From:nozier@tradewind.net

Friday March 24 6:04 PM ET 
 NY Mayor Softens Tone on Shooting by Police ____By Grant McCool

 NEW YORK (Reuters) - Mayor Rudolph Giuliani, criticized as being
insensitive over last week's fatal shooting of an unarmed black man by
police, softened his tone somewhat on Friday, acknowledging the incident
was ``legitimate cause for concern.'' Haitian-American Patrick Dorismond
was shot in the chest in a scuffle with an undercover narcotics officer
in the early hours of March 16 outside a Manhattan bar. Key political
figures, including some supporters, have criticized Giuliani after he
 took the unusual step of releasing Dorismond's minor criminal record
and for failing to express sympathy to the bereaved family.
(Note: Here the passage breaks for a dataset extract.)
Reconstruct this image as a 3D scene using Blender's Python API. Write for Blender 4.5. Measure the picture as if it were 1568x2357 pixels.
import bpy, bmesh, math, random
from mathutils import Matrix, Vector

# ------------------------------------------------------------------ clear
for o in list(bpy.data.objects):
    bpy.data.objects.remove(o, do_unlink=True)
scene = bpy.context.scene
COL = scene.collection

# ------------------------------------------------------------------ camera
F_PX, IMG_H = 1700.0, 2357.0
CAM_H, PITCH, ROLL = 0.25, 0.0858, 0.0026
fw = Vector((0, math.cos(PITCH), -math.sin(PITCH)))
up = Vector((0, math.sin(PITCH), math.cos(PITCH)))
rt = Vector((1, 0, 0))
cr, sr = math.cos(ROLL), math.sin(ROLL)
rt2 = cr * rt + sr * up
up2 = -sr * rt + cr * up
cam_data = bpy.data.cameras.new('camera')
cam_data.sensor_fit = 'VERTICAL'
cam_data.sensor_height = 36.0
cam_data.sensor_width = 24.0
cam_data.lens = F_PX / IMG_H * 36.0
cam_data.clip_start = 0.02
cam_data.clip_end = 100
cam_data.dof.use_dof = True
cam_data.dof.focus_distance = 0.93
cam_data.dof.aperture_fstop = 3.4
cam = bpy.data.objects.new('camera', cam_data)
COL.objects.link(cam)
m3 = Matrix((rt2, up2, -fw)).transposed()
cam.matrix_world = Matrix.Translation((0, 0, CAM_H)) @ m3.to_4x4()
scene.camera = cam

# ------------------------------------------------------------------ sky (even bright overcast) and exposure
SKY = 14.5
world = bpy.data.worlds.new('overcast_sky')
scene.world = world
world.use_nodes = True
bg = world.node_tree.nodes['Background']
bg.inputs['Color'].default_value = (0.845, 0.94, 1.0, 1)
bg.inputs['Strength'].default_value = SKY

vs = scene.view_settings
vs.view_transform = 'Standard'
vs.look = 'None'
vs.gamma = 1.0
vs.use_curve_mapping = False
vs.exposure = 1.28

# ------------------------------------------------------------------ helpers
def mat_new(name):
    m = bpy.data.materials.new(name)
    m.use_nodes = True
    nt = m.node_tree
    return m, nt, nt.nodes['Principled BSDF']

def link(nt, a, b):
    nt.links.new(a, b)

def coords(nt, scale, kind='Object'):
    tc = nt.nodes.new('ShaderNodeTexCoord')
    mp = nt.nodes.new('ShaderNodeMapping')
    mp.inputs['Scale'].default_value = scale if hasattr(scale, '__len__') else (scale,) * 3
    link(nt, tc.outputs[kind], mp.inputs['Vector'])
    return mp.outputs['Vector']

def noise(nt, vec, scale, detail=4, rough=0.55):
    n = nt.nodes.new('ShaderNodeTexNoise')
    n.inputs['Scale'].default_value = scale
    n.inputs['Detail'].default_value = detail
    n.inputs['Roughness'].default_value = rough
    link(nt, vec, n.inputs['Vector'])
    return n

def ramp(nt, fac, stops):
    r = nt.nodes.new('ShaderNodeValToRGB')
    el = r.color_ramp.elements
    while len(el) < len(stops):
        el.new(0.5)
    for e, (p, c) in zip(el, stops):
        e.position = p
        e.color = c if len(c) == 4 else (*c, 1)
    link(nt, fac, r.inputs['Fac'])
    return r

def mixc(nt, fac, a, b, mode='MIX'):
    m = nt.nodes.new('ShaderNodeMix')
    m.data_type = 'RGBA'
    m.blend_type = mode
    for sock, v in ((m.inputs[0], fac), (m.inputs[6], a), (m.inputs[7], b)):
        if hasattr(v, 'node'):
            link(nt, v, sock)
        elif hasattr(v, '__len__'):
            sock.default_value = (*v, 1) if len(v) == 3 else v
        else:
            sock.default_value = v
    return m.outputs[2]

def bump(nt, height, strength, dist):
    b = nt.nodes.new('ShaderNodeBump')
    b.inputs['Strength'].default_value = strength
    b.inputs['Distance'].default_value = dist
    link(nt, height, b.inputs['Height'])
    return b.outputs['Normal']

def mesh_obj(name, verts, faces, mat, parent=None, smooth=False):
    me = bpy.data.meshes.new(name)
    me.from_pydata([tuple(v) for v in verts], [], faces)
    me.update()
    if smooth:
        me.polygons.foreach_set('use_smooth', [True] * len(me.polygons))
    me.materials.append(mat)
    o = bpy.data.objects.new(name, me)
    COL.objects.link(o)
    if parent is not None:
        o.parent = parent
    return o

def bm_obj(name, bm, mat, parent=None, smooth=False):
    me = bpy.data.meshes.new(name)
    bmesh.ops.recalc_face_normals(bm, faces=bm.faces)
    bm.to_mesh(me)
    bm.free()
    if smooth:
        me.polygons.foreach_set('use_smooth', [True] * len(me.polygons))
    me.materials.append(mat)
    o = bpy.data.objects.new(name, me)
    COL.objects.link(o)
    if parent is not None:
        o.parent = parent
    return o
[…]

Civil rights leader Jesse Jackson, on a visit to Harlem Thursday, said
Giuliani, ``is acting like a disturbed person.'' Giuliani is the
Republican candidate for a U.S. Senate seat against first lady Hillary
Rodham  Clinton in the November election.While addressing concerns
Friday about the third fatal shooting by police of an unarmed black man
in 13 months, Giuliani also pointed to a little-publicized statistic
that police shootings in New York were fewer than other major cities in
 the United States last year. ``Even if I am being accused of being
insensitive about it, and I do all the time, we have to deal with the
truth,'' Giuliani said on his weekly WABC Radio address ``Live From City
Hall ...With Rudy Giuliani.'' He cited statistics for 1999 that per
1,000 police officers the number of fatal shootings in Miami was 3; in
Washington D.C. it was 1.1, in Philadelphia it was 1, in Chicago it was
0.96, in Dallas it was 0.35 and in New York City it was 0.28.
 The three shootings occurred in different circumstances, but civil
rights activists and many residents drew parallels between them,
throwing the national spotlight on allegations of police brutality and
``stop-and-frisk'' tactics that minority communities say amount to
racial profiling. ``It is a cause of concern for some people, legitimate
concern for some people and a cause of political exploitation by some
people and sometimes its difficult to distinguish one and the other,''
Giuliani said. ``I want to assure you that I do distinguish between the
two.'' Dorismond, son of popular Haitian singer Andre Dorismond, was to
be buried Saturday. Of the two other shootings the most charged was the
Feb. 4, 1999 killing of African immigrant Amadou Diallo in a hail of 41
bullets in the Bronx. In another shooting on March 1 in the Bronx, a
plainclothes officer shot and killed Malcolm Ferguson, an unarmed man
who had several drug dealing convictions.